### [Challenge]
Go through the entries below and pick out every line with "this".
>> Start Data for the task
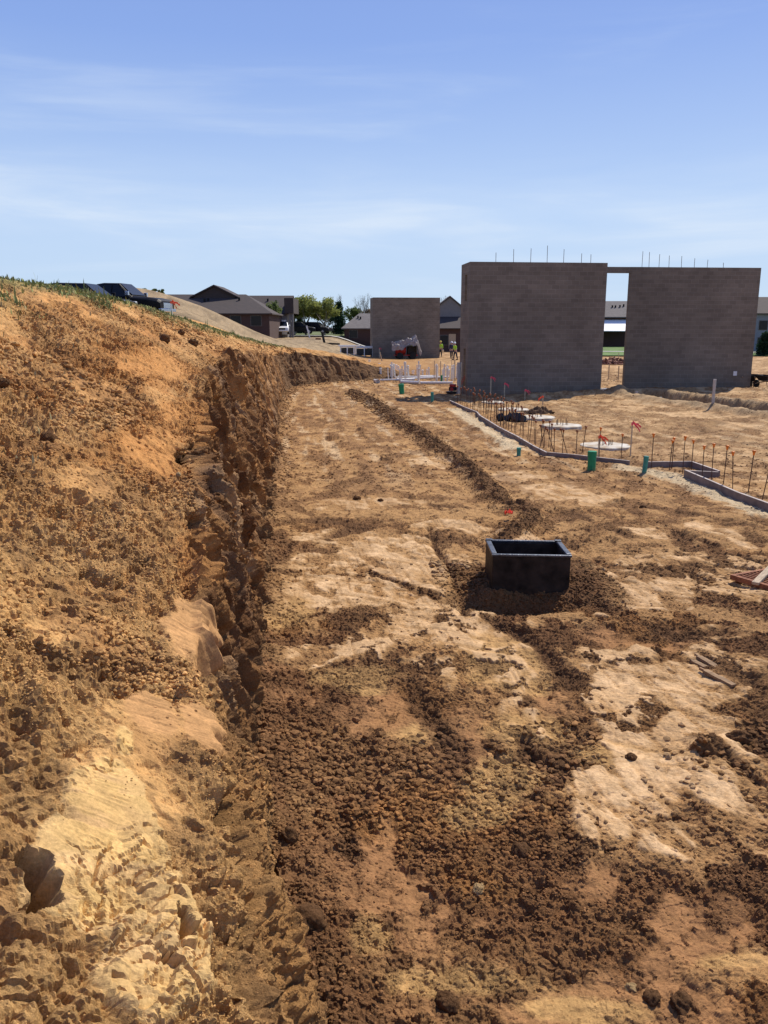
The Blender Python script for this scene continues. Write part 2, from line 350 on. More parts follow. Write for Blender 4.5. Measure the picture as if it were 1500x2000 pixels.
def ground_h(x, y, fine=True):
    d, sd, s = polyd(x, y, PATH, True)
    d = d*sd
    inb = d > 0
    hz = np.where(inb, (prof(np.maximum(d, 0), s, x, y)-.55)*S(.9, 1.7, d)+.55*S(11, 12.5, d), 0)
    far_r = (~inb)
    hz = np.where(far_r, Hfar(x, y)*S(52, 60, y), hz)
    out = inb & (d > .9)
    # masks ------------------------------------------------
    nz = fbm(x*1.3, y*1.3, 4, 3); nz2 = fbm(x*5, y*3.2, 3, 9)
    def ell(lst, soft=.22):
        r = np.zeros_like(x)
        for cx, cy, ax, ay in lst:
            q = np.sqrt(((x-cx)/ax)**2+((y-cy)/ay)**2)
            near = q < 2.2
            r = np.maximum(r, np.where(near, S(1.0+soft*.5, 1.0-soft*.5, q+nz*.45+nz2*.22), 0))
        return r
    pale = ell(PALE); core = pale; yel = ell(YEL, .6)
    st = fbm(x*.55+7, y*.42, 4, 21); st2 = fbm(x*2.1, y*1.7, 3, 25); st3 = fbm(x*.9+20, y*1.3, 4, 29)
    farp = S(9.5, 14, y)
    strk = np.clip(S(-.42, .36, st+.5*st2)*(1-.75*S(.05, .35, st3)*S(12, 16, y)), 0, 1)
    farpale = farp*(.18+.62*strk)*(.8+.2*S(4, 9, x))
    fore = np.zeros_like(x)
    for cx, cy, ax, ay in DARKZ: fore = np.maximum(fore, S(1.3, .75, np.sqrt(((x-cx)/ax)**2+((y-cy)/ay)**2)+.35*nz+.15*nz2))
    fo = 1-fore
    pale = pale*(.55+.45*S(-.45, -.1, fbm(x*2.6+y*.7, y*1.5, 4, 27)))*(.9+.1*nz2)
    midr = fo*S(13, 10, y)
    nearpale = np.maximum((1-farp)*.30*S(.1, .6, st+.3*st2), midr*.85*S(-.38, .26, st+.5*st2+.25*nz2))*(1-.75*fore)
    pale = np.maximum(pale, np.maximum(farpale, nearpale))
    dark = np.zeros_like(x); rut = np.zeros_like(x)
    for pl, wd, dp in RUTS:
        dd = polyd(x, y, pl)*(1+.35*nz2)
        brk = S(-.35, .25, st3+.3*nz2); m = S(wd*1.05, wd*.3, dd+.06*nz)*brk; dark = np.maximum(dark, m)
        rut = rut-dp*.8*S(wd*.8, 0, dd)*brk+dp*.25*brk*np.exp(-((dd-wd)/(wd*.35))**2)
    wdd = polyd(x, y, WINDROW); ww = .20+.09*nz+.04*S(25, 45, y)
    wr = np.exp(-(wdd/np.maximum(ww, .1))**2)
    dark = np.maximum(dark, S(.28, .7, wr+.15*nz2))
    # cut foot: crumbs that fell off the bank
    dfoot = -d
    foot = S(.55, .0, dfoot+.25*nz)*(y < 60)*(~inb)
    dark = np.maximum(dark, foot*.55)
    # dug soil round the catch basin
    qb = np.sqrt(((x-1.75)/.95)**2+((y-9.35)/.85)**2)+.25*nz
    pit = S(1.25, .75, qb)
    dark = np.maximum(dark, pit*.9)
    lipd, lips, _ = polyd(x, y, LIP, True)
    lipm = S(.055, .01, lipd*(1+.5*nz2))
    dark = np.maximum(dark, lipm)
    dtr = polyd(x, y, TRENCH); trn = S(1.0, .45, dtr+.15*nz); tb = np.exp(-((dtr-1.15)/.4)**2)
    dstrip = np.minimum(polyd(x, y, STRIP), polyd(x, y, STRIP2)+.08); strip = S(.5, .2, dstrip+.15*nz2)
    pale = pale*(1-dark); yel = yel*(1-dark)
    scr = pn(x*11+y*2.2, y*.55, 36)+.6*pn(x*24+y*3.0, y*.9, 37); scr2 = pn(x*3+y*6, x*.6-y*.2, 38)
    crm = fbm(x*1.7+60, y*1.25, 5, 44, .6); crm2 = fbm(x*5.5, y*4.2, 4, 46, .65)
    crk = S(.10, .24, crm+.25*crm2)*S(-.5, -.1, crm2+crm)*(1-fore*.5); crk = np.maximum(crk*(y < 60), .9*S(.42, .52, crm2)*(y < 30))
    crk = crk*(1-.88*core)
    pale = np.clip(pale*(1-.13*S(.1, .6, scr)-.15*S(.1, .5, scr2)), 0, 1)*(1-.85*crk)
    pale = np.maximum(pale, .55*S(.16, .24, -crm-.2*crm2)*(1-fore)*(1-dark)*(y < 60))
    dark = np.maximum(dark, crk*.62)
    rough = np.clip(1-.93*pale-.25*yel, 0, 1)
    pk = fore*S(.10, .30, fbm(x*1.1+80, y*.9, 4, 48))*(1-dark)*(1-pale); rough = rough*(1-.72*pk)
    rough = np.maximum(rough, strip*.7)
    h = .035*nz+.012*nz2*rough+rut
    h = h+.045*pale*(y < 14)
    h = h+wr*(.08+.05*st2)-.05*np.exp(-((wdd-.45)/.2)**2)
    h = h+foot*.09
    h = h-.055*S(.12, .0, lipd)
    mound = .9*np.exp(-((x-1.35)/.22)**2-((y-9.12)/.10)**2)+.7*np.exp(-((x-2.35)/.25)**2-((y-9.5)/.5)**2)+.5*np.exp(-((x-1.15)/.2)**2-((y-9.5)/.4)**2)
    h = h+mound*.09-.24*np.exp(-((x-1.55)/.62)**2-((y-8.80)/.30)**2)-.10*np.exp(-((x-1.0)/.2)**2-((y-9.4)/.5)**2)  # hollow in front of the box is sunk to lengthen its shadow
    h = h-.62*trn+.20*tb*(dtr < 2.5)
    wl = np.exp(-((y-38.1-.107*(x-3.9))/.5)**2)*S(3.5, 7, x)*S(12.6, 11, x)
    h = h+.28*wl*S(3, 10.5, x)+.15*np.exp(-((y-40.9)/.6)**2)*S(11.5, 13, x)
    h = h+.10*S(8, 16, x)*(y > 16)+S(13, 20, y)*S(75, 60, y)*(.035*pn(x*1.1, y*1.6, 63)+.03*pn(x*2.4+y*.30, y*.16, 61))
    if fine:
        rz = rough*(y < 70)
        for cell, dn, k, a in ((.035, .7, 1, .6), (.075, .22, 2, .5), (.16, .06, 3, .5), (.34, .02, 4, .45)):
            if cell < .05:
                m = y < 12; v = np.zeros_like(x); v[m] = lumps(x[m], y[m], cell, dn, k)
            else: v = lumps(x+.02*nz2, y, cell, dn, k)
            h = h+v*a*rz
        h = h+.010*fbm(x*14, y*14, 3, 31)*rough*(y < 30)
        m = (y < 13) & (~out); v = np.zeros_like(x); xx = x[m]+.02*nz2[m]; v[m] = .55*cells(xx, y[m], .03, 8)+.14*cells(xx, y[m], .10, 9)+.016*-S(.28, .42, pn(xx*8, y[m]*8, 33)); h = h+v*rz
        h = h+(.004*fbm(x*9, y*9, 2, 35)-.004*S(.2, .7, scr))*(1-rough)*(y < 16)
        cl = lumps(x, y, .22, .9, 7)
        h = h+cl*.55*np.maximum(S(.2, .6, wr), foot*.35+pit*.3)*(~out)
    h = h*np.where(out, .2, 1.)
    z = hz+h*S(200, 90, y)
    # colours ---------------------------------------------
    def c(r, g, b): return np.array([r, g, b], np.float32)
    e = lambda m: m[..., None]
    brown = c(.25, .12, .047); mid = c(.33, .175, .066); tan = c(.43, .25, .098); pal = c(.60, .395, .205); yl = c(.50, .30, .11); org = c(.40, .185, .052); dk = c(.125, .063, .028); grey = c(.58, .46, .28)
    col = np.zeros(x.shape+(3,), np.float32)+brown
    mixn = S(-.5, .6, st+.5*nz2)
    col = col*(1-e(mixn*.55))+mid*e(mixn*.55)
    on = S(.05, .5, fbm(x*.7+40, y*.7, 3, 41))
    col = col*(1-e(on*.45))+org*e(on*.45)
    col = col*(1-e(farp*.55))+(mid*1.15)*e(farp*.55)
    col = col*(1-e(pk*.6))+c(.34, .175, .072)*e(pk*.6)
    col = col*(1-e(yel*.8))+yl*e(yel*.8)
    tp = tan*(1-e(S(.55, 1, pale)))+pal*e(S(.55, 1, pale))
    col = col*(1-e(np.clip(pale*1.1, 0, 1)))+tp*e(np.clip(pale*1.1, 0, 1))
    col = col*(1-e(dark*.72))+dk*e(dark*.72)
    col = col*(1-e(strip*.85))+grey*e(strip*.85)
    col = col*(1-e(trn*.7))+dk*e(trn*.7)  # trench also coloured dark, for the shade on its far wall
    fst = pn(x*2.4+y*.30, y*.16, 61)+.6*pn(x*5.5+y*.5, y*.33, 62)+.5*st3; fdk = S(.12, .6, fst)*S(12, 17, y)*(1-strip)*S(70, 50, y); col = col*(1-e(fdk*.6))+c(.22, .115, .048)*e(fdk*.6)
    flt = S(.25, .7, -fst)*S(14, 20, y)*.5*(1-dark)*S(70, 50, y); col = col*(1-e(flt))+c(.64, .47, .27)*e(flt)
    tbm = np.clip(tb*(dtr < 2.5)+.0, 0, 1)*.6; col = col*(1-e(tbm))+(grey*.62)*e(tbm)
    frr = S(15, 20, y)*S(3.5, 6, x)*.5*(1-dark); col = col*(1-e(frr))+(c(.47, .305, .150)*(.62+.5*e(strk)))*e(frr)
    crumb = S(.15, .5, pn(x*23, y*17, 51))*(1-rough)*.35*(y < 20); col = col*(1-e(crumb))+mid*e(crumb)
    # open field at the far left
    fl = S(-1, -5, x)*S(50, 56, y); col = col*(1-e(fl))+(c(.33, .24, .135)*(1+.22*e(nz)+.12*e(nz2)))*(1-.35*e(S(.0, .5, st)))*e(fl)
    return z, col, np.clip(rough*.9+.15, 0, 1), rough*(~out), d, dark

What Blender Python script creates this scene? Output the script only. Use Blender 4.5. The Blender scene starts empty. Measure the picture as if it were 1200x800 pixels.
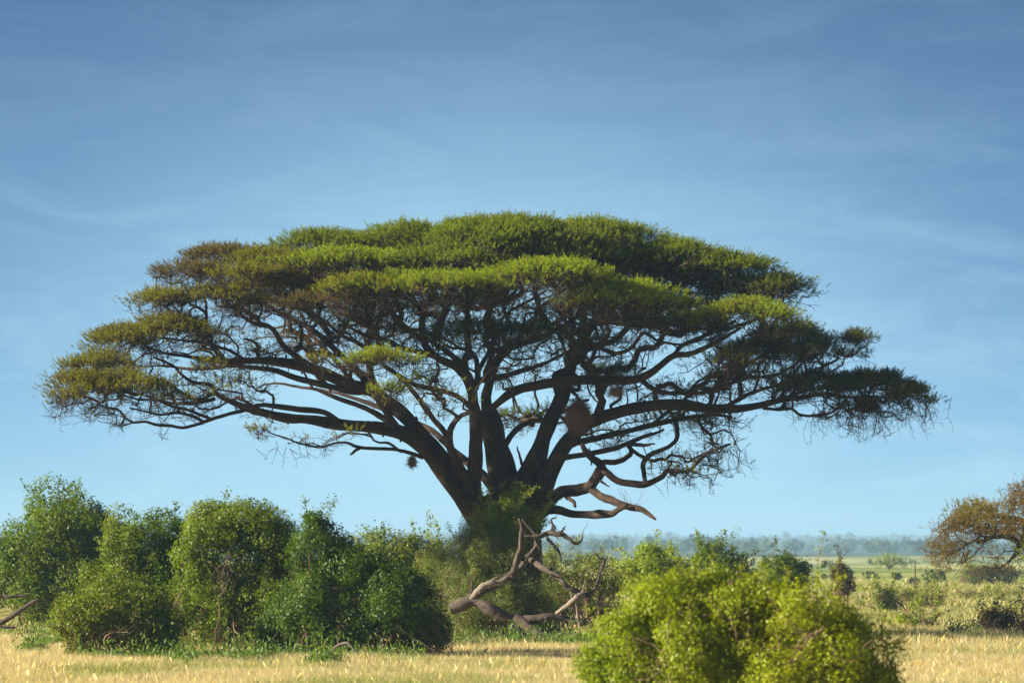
>> End Data for the task
### [Output below]
The Blender Python script for this scene continues. Write part 2, from line 350 on. More parts follow. Write for Blender 4.5. Measure the picture as if it were 1500x2000 pixels.
What Blender Python script creates this scene? Output the script only. Use Blender 4.5. The Blender scene starts empty. Measure the picture as if it were 1200x800 pixels.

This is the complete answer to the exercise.